*DATA ENTRIES*:
## Start

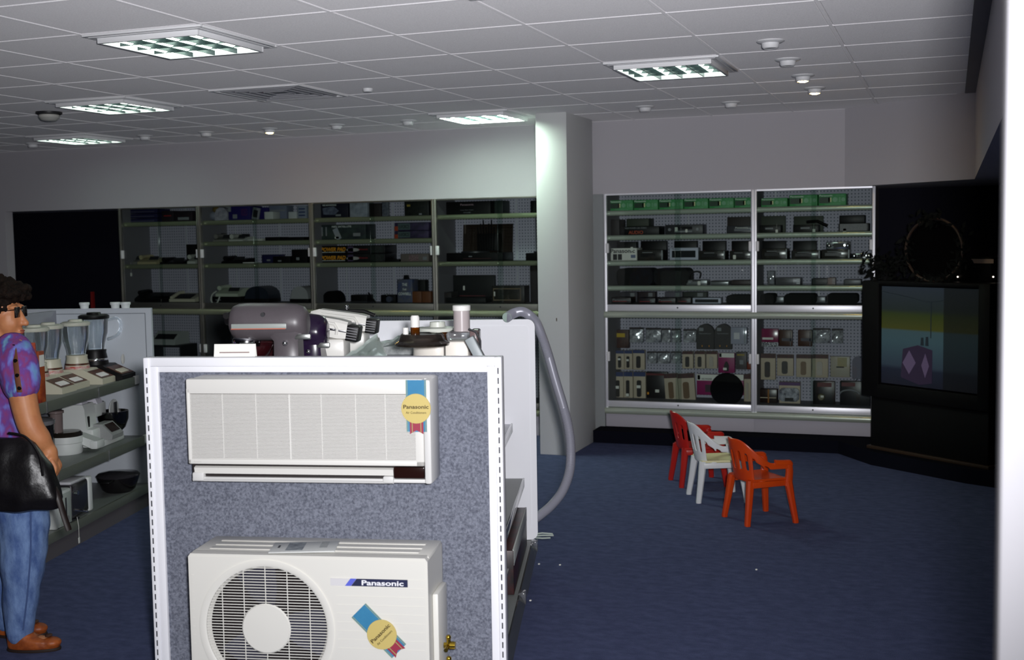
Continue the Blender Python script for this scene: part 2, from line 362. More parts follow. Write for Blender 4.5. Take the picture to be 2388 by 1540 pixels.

## End
## Start

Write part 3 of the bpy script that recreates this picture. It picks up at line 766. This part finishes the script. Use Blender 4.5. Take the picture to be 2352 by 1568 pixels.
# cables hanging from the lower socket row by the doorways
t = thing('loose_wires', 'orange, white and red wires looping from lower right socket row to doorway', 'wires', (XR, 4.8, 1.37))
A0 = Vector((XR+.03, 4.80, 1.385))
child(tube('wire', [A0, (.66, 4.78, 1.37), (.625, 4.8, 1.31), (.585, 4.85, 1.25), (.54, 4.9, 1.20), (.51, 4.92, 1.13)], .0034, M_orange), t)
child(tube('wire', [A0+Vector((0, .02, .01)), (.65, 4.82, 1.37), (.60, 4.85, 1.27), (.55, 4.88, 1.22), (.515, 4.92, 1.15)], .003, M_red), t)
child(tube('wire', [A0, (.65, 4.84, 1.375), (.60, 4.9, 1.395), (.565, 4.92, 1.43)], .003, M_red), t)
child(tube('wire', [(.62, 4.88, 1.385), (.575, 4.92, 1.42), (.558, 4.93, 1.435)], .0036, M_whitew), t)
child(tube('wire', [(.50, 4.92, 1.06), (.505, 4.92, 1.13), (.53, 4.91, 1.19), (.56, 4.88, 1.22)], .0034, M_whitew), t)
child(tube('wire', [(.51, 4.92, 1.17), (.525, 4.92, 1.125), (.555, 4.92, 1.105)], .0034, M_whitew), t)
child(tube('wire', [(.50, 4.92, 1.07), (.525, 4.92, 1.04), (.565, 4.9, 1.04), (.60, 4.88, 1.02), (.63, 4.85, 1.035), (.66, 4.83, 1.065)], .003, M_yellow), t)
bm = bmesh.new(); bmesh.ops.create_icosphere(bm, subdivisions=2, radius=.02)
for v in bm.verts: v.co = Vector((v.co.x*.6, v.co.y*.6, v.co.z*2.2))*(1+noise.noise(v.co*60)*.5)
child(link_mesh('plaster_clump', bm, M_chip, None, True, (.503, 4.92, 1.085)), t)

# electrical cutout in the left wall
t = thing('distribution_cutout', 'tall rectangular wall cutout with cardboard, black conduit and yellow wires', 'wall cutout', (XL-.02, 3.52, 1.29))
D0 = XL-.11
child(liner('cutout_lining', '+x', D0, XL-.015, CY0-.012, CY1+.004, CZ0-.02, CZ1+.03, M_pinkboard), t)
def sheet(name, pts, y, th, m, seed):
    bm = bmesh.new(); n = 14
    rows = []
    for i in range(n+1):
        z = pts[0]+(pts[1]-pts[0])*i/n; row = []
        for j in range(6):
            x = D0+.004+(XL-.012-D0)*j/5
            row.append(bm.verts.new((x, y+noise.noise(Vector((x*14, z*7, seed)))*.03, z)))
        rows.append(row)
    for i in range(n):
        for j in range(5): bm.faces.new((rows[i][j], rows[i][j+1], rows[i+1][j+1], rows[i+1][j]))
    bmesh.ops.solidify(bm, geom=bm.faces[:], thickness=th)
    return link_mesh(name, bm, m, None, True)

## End
## Start

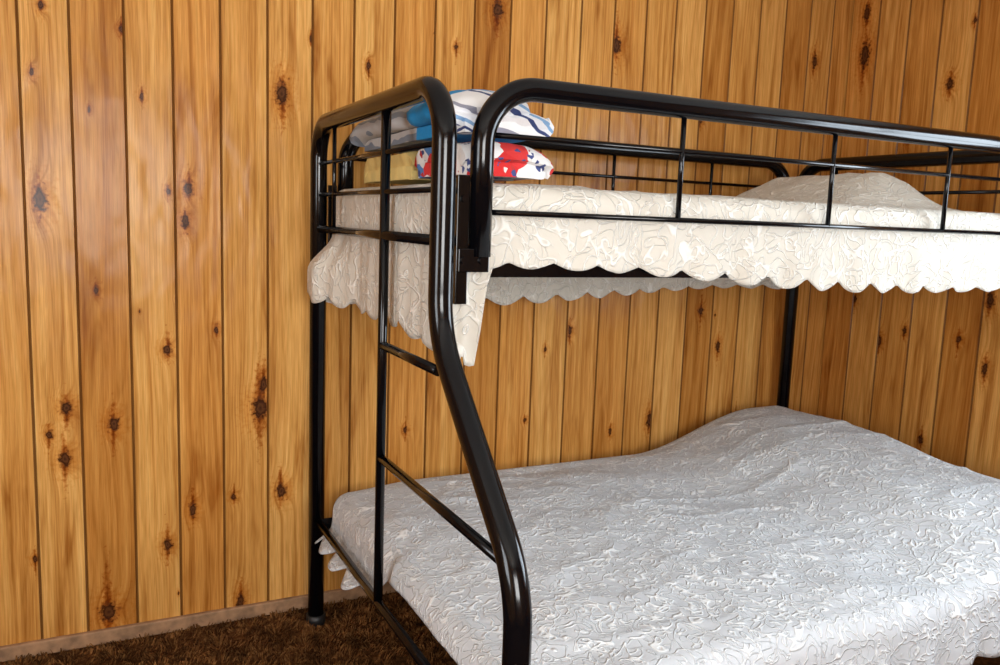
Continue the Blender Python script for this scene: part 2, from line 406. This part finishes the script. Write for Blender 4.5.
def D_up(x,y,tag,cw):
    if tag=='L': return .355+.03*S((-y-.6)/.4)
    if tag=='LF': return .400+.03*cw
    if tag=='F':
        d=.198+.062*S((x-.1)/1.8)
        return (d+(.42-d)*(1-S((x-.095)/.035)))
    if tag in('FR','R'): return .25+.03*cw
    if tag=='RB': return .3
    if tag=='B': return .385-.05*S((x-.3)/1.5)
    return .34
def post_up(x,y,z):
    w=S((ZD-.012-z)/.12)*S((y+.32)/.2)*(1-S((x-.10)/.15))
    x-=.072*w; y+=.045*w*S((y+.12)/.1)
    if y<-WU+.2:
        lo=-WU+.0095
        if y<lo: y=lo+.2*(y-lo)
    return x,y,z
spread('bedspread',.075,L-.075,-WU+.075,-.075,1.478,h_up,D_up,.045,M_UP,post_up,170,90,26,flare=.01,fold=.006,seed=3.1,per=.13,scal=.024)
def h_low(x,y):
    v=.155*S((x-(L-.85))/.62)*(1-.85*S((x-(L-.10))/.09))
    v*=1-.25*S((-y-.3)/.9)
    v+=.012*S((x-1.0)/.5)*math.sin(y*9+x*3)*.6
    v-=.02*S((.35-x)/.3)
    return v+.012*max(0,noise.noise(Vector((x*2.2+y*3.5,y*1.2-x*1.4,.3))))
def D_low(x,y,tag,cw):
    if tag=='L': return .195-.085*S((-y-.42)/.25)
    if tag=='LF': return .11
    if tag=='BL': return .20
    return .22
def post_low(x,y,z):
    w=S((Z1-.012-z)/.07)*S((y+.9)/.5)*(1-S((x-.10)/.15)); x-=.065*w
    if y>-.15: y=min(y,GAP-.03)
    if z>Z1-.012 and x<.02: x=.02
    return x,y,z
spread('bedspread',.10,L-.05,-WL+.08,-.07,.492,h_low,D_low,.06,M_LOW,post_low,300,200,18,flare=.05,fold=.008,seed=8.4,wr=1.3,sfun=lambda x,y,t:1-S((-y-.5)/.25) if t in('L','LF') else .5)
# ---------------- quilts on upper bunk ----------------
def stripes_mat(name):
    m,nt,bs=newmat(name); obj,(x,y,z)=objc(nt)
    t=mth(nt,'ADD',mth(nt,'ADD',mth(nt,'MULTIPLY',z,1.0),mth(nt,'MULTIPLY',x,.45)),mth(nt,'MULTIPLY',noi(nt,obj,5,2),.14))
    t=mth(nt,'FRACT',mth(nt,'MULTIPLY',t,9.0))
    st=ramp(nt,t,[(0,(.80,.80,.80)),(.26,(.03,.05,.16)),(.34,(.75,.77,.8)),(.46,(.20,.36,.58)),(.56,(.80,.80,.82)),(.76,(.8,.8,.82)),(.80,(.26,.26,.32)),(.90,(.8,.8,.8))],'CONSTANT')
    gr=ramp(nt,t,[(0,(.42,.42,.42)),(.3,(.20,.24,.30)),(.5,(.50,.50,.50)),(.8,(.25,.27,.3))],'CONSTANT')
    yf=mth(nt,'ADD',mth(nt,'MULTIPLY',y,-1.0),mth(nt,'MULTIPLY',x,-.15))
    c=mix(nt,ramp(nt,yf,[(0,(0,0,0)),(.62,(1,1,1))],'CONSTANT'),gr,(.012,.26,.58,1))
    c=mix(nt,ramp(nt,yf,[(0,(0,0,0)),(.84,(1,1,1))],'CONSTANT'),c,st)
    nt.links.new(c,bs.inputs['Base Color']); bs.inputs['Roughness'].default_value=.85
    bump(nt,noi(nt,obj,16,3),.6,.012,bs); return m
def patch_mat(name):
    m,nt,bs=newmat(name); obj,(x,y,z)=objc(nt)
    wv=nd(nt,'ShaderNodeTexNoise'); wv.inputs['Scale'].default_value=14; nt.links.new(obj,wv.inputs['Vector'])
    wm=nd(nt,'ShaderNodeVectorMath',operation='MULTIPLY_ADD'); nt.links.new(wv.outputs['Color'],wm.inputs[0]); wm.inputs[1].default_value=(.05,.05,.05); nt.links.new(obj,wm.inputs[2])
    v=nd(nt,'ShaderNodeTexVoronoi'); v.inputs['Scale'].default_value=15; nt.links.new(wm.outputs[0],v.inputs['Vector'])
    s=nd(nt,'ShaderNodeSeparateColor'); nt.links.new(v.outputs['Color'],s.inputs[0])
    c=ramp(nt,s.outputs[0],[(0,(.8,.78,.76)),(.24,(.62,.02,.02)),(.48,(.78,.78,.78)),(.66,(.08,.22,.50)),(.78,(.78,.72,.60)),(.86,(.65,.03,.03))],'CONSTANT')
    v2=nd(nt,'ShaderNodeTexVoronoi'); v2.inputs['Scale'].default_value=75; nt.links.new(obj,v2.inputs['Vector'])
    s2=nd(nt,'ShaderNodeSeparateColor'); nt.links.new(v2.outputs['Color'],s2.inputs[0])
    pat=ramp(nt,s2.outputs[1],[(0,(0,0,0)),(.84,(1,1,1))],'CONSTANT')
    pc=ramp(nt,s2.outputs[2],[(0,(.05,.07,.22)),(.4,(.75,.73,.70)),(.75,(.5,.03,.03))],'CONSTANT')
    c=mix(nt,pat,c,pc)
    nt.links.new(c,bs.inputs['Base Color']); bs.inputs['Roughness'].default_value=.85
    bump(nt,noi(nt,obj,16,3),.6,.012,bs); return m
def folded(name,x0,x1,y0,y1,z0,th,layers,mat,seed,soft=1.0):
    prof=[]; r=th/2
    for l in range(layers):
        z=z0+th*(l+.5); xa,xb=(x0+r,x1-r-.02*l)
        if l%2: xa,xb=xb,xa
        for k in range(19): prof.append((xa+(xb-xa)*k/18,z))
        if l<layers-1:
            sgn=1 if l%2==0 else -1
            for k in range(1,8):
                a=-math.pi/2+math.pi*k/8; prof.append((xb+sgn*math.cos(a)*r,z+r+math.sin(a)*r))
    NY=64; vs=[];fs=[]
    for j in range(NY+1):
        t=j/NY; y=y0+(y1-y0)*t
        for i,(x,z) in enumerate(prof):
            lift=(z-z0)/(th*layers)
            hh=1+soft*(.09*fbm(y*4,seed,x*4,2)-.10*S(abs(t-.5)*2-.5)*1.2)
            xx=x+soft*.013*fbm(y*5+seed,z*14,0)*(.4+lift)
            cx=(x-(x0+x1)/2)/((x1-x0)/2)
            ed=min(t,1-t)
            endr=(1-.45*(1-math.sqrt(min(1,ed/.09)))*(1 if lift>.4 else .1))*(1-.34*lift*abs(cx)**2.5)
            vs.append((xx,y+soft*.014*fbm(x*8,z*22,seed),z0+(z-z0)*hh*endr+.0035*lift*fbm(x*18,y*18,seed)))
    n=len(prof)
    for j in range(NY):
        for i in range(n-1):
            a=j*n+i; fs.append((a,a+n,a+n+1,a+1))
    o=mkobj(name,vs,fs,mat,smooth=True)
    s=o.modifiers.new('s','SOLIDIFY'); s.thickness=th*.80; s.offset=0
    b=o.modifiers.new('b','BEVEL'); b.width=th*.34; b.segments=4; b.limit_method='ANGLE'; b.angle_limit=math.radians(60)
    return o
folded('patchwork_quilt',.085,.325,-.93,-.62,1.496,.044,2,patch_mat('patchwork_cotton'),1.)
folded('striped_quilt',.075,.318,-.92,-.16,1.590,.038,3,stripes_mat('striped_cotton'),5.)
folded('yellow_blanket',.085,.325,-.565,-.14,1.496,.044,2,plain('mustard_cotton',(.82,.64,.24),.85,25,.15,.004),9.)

## End

*WORK TO COMPLETE*: Go through the records and gather the lines that hold "Continue".

*RESULT OF THIS TASK*:
Continue the Blender Python script for this scene: part 2, from line 362. More parts follow. Write for Blender 4.5. Take the picture to be 2388 by 1540 pixels.
Continue the Blender Python script for this scene: part 2, from line 406. This part finishes the script. Write for Blender 4.5.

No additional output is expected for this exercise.